Differential Analysis in sulfenamide-based vulcanizing accelerators for rubber products by High mass Accuracy MS and Multivariate Statistical Technique

Significance of the Topic

Vulcanization accelerators based on sulfenamides play a central role in cross-linking rubber polymers to yield durable products such as tires. Small structural variations or impurities in these accelerators can alter vulcanization kinetics, material properties and safety. Reliable differentiation of closely related sulfenamide compounds from different suppliers is therefore vital for quality control and product consistency.

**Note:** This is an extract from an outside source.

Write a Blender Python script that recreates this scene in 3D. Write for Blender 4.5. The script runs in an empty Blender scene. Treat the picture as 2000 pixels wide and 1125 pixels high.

Study Objectives and Overview

This work aimed to distinguish five N-tert-butyl-2-benzothiazole sulfenamide (NS) and five N-cyclohexyl-2-benzothiazole sulfenamide (CZ) accelerators sourced from different manufacturers. By combining high-mass‐accuracy MSn profiling with multivariate statistical analysis, the study sought to identify characteristic components, structural analogues and manufacturing-related impurities that differentiate each sample type.

Methodology

Sample solutions (100 mg/L) in tetrahydrofuran/acetonitrile were prepared for each of the ten accelerators. Quality control mixtures of NS and CZ served to validate reproducibility. LCMS-IT-TOF was employed for full‐scan MS and MSn acquisition under electrospray positive mode. Automatic peak detection and alignment yielded matrices for statistical evaluation. Principal component analysis (PCA) using SIMCA-P+ identified sample clustering and unique features. MetID Solution and Formula Predictor software assisted structural hypothesis generation from MSn fragmentation data.

Instrumentation Used

• LCMS-IT-TOF system (Shimadzu)
• Column: Shim-pack XR-ODS, 2.0×75 mm, 2.2 µm, 40 °C
• Mobile phase A: water + 5 mmol ammonium acetate; B: acetonitrile; gradient 0–9 min 0→100 % B; 9–12 min 100 % B; re-equilibration to 15 min
• Flow rate: 0.45 mL/min; injection: 1 µL
• ESI(+): probe 4.5 kV; CDL 200 °C; Qarray 200 °C; nebulizing gas 1.5 L/min; drying gas 0.1 MPa

Main Results and Discussion

PCA score plots clearly separated each NS and CZ sample group, indicating distinct chemical profiles. Loading plots revealed unique ions responsible for discrimination. Extracted ion chromatograms confirmed characteristic peaks per manufacturer. For example, a peak at m/z 253.0831 (NS-2) was identified as a CH2-extended phenyl analogue of the NS core (C12H16N2S2), verified by successive neutral‐loss MSn fragments. A series of other analogues and by-products were similarly elucidated, highlighting both intended accelerators and minor impurities linked to synthetic routes.

Benefits and Practical Applications

Use of high‐accuracy MSn combined with multivariate techniques enables:

• Rapid quality control of accelerator batches
• Detection of structural analogues and trace impurities
• Verification of supplier consistency
• Improved understanding of vulcanization performance drivers

Future Trends and Potential Applications

Advances in real‐time high‐resolution MS and machine‐learning‐driven data analysis will further streamline accelerator profiling. Expanded compound libraries and automated structural annotation promise faster screening of new accelerator chemistries. Integration with process analytics could enable in-line monitoring of additive blending in rubber manufacture.

Conclusion

This study demonstrates that high‐mass‐accuracy MSn and multivariate statistical analysis effectively differentiate sulfenamide vulcanization accelerators from various sources. Structural analogues, minor by-products and manufacturing-specific impurities were successfully characterized, offering a powerful approach for quality assurance in rubber product development.